Archive for November, 2018

We are society’s hands

16/11/18

(Commemoration of the Fortieth Anniversary of the United Nations by United Nations Photo on flickr)

There’s a Thatcher quote I often see out of context, and that bugs me. Here’s the quote:

there is no such thing as society

And here it with more of its context:

I think we have been through a period when too many people have been given to understand that when they have a problem it is government’s job to cope with it. ‘I have a problem, I’ll get a grant. I’m homeless, the government must house me.’ They are casting their problems on society. And, you know, there is no such thing as society. There are individual men and women and there are families. And no governments can do anything except through people, and people must look to themselves first. It is our duty to look after ourselves and then, also, to look after our neighbours. People have got their entitlements too much in mind, without the obligations. There is no such thing as an entitlement, unless someone has first met an obligation.

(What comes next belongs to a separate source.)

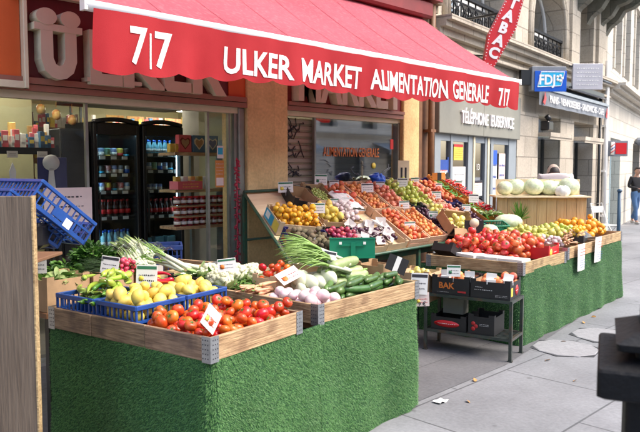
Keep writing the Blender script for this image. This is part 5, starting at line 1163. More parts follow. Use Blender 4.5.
b = MB(); b.grid(lambda u, v: ((u - .5) * .30 * (1 - .06 * v), (v - .5) * .36, .035 * S(PI * u) ** .5 * (1 + .15 * S(v * 9)) + .006 * S(u * 23 + v * 11)), 16, 14); b.grid(lambda u, v: ((u - .5) * .30 * (1 - .06 * v), (v - .5) * .36, -.006), 2, 2); b.build('sack', 'paper', ps)
b = MB(); b.bb(-.11, .10, .115, .15, .043, .046, 0); scribble(b, .14, .05, TR(-.01, .0, .047), 2, 1, 33); b.build('print', ['ink_red', 'awn_grey'], ps)
slat_tray('pale tray of peaches at the top, behind the white paper sack', SM(5.60, .96, -.02), .34, .50, .10)
heap(PEACH, 'peach', 'orange red peach in the tray behind the paper sack', 'peach', 'peaches behind the paper sack', SM(5.60, .96, -.02) @ TR(0, 0, .02), .31, .47, .034, 40, 37)
carton('low box of dark figs wrapped in white tissue, above the green sign', SM(5.25, .20, -V(4)), .34, .36, .08, 'card_pale', inner='card_pale')
carton('low box of tissue wrapped figs right of the first one', SM(5.60, .24, 0), .32, .44, .08, 'card_pale', inner='card_pale')
R = random.Random(44)
for i in range(22):
    x, v = R.uniform(5.12, 5.72), R.uniform(.05, .42); M_ = SM(x, v, R.uniform(0, 3)) @ TR(0, 0, R.uniform(.06, .12)) @ Euler((R.uniform(-.5, .5), R.uniform(-.5, .5), 0)).to_matrix().to_4x4()
    b = MB(); q = R.uniform(.05, .07); b.add([(-q, -q, .02), (q, -q * .8, .035), (q * .9, q, .02), (-q, q * .9, .03), (0, 0, -.004)], [(0, 1, 4), (1, 2, 4), (2, 3, 4), (3, 0, 4)])
    o = b.build('tissue_sheet', 'tissue', label='folded white tissue sheet round the dark figs', cat='tissue', group='white tissue sheets'); o.matrix_world = M_
heap(PLUM, 'fig', 'dark fig sitting between white tissue sheets', 'fig', 'dark figs', SM(5.42, .22) @ TR(0, 0, .06), .60, .34, .026, 40, 38)
cols = [(5.965, .345, 'apricot', APRI, .026, 'orange apricot', 'peach', PEACH, .034, 'orange red peach', 'slat'),
        (6.315, .335, 'nectarine', NECT, .033, 'red nectarine', 'apricot', APRI, .030, 'pale orange apricot', 'slat'),
        (6.60, .225, 'apple', APPLE, .036, 'green apple', 'plum', PLUM, .026, 'dark plum', 'black'),
        (6.845, .24, 'apple', APPLE, .036, 'green apple', 'apple', YAP, .035, 'yellow apple', 'card'),
        (7.10, .245, 'nectarine', NECT, .032, 'red nectarine', 'nectarine', NECT, .032, 'pink nectarine', 'slat'),
        (7.36, .245, 'peach', PEACH, .033, 'orange peach', 'plum', PLUM, .027, 'dark plum', 'navy')]
ORDN = ['third from the paper sack side', 'second wooden column', 'black column', 'column of apples', 'pink column', 'navy column']
for ci, (cx, w_, n1, m1, r1, l1, n2, m2, r2, l2, kd) in enumerate(cols):
    place = ('right of the paper sack', 'two columns right of the paper sack', 'in the black trays', 'in the middle of the display', 'left of the navy trays', 'in the navy trays')[ci]
    for lv, (nn, mm, rr, ll, v0, seed) in enumerate(((n1, m1, r1, l1, .93, 100 + ci), (n2, m2, r2, l2, .31, 120 + ci))):
        M_ = SM(cx, v0); lab = '%s tray of %s fruit, %s' % ('upper' if lv == 0 else 'lower', ll.rsplit(' ', 1)[0], place)
        if kd == 'slat': slat_tray('pale wooden ' + lab, M_, w_, .60, .105)
        else: carton({'black': 'black ', 'card': 'brown cardboard ', 'navy': 'navy '}[kd] + lab, M_, w_, .60, .095, {'black': 'black_card', 'card': 'card_pale', 'navy': 'navy_card'}[kd], inner={'black': 'black_card', 'card': 'card_pale', 'navy': 'navy_card'}[kd], name='fruit_tray')
        heap(mm, nn, '%s %s, %s row' % (ll, place, 'upper' if lv == 0 else 'lower'), nn, '%s %s' % (ll + 's', place + (' above' if lv == 0 else ' below')), M_ @ TR(0, 0, .03), w_ - .02, .57, rr * .86, int((w_ - .02) * .57 / (2 * rr * .86) ** 2 * 1.25), seed, .005, s=(.72, .96))
for lv, v0 in enumerate((.93, .31)):
    w8 = ('upper', 'lower')[lv]
    carton('orange sided %s tray of small green peppers' % w8, SM(7.60, v0), .21, .60, .13, 'card_orange', inner='card_orange', name='vegetable_tray')
    logs(DPEP, 'pepper', 'small green pepper in the %s orange sided tray' % w8, 'pepper', 'small green peppers, %s orange tray' % w8, SM(7.60, v0) @ TR(0, 0, .07), .04, .52, .015, 34, 140 + lv, .3, .4)
    carton('black %s tray of red peppers at the right end of the display' % w8, SM(7.83, v0), .22, .60, .13, 'black_card', inner='paper', name='vegetable_tray')
    logs(RPEP, 'pepper', 'red pepper at the right end of the display, %s tray' % w8, 'pepper', 'red peppers, %s tray' % w8, SM(7.83, v0) @ TR(0, 0, .08), .04, .54, .018, 40, 150 + lv, .3, .4)
frond_ball('salad_bunch', 'green and white salad leaves among the orange sided trays', 'salad', SM(7.66, .25) @ Vector((0, 0, .12)), (.12, .2, .05), 120, .08, .02, ['leaf_mid', 'leaf_pale', 'stalk_white'], 12)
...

I am no conservative (bar one election when I voted Green I have always voted Labour) but Thatcher is not saying she doesn’t believe in society, she’s saying that society is the sum of the people in it: if we do not act then society cannot act. Sure, there are other nasty things in the quote that I disagree with …

  1. Why pick on the homeless? My mum often says that the measure of a civilisation is how it treats its least able members. Thatcher clearly didn’t feel, and she should have done.
  2. “People must look to themselves first.” There’s truth in thisyou have to love yourself first before loving others, and you should put your oxygen mask on before helping others—but it could also be a way to excuse self-centred behaviour, especially juxtaposed against her dig at homeless people.
  3. The final part about entitlement and obligation also seems unkind, but there is an odd way we feel more comfortable talking about rights than responsibilities.

The pithy version of this quote is taken to mean that Thatcher believed that society was dead, but what it actually meant was she saw that society only acts when people take responsibility and act. There’s a clearer statement of her view in this quote

In our philosophy the purpose of the life of the individual is not to be the servant of the State and its objectives, but to make the best of his talents and qualities. The sense of being self-reliant, of playing a role within the family, of owning one’s own property, of paying one’s way, are all part of the spiritual ballast which maintains responsible citizenship, and provides the solid foundation from which people look around to see what more they might do, for others and for themselves. That is what we mean by a moral society; not a society where the State is responsible for everything, and no-one is responsible for the State.

(N.B. That begs the question of how we deal with those who have very few talents, either through illness, mental or physical, or through drug addiction etc. That’s where Thatcher and I diverge again.)

The core of Thatcher’s quote, the idea that we are responsible for the actions of the state, reminds me of this religious quote.

Christ has no body but yours,
No hands, no feet on earth but yours,
Yours are the eyes with which he looks
Compassion on this world,
Yours are the feet with which he walks to do good,
Yours are the hands, with which he blesses all the world.
Yours are the hands, yours are the feet,
Yours are the eyes, you are his body.
Christ has no body now but yours,
No hands, no feet on earth but yours,
Yours are the eyes with which he looks
compassion on this world.
Christ has no body now on earth but yours.

(N.B. It is often attributed to Saint Teresa of Avila (1515-1582), though it’s not by her, as Timothy Phillips explores here.)

It is the same idea: good is achieved through our actions.